Ordinary Turkmen in South Kurdistan realize the danger of the ITF in its relationship with the fascist regime to the north, from Soma Digest:

Noureddin, 39, was a founding member of the Turkmen Front in 1994. But after realizing that the party would not achieve their intended goals, “because foreign interference does not serve the interests of Turkmens in Kurdistan”, some members, including Noureddin, decided to splinter in 2004.
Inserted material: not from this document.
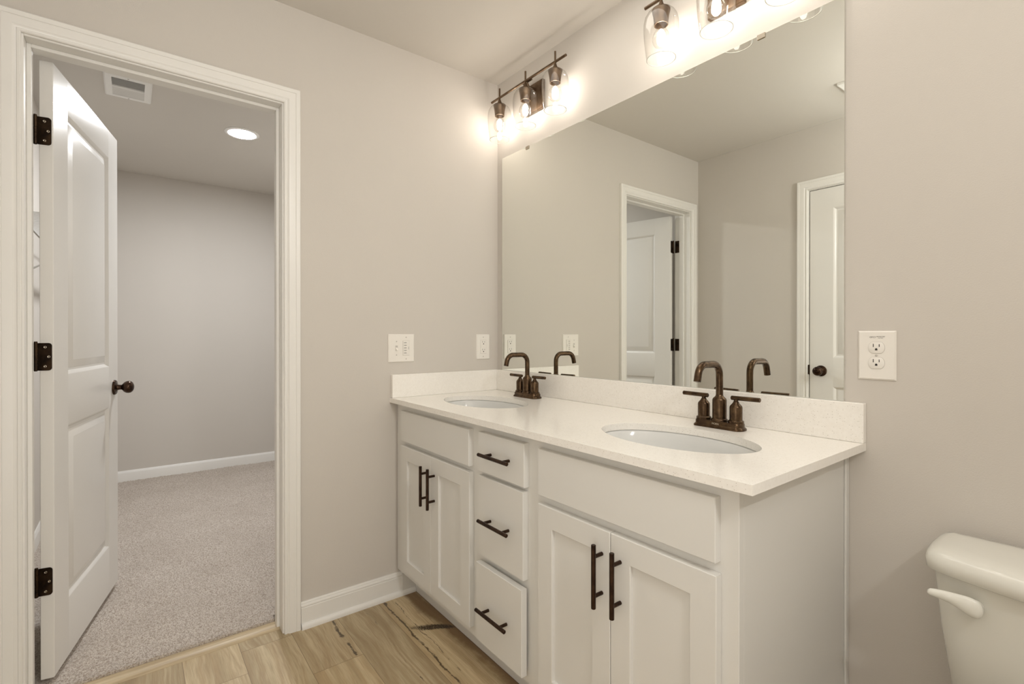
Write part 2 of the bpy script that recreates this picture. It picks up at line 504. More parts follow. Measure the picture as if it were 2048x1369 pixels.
def panel_slab(bm, W, Z0, Z1, th, panels, prof, back=True, xo=0.0, bev=.0015):
    """slab x xo..xo+W, faces y=0 (front) and y=-th, with sunk panels given bottom to top"""
    t = bmesh.new()
    b = bev
    for face, sgn in ((0, 1), (-th, -1)):
        if face and not back:
            quad(t, xo + b, xo + W - b, Z0 + b, Z1 - b, face)
            continue
        px0, px1 = panels[0][0], panels[0][1]
        quad(t, xo + b, px0, Z0 + b, Z1 - b, face)
        quad(t, px1, xo + W - b, Z0 + b, Z1 - b, face)
        z = Z0 + b
        for p in panels:
            quad(t, px0, px1, z, p[2], face)
            ring(t, p, prof, face, sgn)
            z = p[3]
        quad(t, px0, px1, z, Z1 - b, face)
    def rl(x, z, y): return [(xo + x, y, Z0 + z), (xo + W - x, y, Z0 + z), (xo + W - x, y, Z1 - z), (xo + x, y, Z1 - z)]
    ls = [[t.verts.new(p) for p in l] for l in (rl(b, b, 0), rl(0, 0, -b), rl(0, 0, -th + b), rl(b, b, -th))]
    for a, c in zip(ls, ls[1:]):
        for i in range(4):
            j = (i + 1) % 4
            t.faces.new((a[i], a[j], c[j], c[i]))
    bmesh.ops.remove_doubles(t, verts=t.verts, dist=1e-5)
    bmesh.ops.recalc_face_normals(t, faces=t.faces)
    merge(bm, t)
def knob_bm(c, axis):
    bm = NEW()
    lathe(bm, [(.033, 0), (.033, .004), (.030, .008), (.019, .010), (.013, .013), (.011, .020), (.011, .027), (.014, .031), (.021, .036),
               (.026, .044), (.0275, .052), (.026, .060), (.020, .067), (.011, .071), (.001, .072)], c, axis, 32)
    return bm
DOORP = [(.122, .579, .243, .847), (.122, .579, 1.020, 1.924)]
rot = math.atan2(math.sin(math.radians(12.2)), -math.cos(math.radians(12.2)))
leaf_bm = NEW()
panel_slab(leaf_bm, .707, .043, 2.042, .035, DOORP, DP)
leaf = obj('door_1', leaf_bm, M['door'], local=True, smooth=25)
leaf.matrix_world = Matrix.Translation((-.1275, -1.6885, 0)) @ Matrix.Rotation(rot, 4, 'Z') @ Matrix.Diagonal((1, -1, 1, 1))
leaf.data.flip_normals()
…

Who stands to gain from this cozy little relationship between the fascist Turkish regime and the KRG? Where is the money for investments coming from and where is it going? As we’ve seen recently around here, ain’t none of it going to improve the lives of the Kurdish people. Who is ready to hand over Dilê Kurdistan to the fascist Turkish regime? Ain’t the Kurdish people. Who’s gonna be sittin’ fat, dumb and happy on their big pile of dollars, dinars and liras when the Turkish and Iranian armies carve up South Kurdistan for its resources? Ain’t gonna be the Kurdish people.
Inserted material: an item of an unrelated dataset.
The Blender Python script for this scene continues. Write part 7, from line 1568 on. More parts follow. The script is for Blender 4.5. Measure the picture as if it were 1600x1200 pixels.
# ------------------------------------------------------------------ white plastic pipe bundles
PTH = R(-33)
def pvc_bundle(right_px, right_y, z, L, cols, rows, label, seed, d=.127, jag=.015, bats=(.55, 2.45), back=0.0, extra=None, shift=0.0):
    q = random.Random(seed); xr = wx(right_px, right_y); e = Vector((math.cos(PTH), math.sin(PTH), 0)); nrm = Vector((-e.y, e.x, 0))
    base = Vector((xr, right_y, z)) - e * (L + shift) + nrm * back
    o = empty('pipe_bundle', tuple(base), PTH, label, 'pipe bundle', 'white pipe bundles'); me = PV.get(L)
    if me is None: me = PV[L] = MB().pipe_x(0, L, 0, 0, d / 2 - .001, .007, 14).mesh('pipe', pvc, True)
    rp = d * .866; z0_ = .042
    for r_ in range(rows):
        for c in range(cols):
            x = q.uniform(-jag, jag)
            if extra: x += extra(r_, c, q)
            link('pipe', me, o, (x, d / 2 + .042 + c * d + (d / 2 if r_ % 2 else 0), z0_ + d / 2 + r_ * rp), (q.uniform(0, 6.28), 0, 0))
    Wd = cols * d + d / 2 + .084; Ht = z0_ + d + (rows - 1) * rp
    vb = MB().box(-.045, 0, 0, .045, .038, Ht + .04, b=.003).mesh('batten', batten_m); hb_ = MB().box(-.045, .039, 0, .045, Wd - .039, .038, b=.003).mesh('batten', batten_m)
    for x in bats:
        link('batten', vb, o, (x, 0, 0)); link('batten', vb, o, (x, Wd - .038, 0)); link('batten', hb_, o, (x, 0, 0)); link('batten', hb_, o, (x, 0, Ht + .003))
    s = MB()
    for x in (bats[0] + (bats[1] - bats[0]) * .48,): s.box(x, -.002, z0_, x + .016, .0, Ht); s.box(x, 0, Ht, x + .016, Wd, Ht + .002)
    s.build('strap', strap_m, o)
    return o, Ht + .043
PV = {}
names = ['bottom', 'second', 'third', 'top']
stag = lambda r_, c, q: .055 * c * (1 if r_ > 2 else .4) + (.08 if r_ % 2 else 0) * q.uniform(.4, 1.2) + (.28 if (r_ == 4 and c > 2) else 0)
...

On this anniversary of the PKK’s legitimate armed struggle against the Ankara regime’s 80 years of terror, we need to remember what is the proper response to acts of treason against the Kurdish people and Kurdistan.

In the meantime, the US State Department takes a moment on the anniversary of PKK’s armed struggle to beg PKK to lay down arms:

“Since August 15, 1984, PKK violence has accounted for the deaths of more than 30,000 Turkish security forces and civilians,” State Department spokesman Sean McCormack said in a statement August 14.

The U.S. government is “calling upon the PKK to cease its terrorist acts and lay down its arms,” McCormack said.

This is absurd, naturally. It is not PKK which commits terrorism; it is America’s ally, the ally American trained in terrorism–the fascist Turkish regime–that commits terrorism against the Kurdish people. See that business on “psychological operations” again.

I have two words for Foggy Bottom: Bite Me.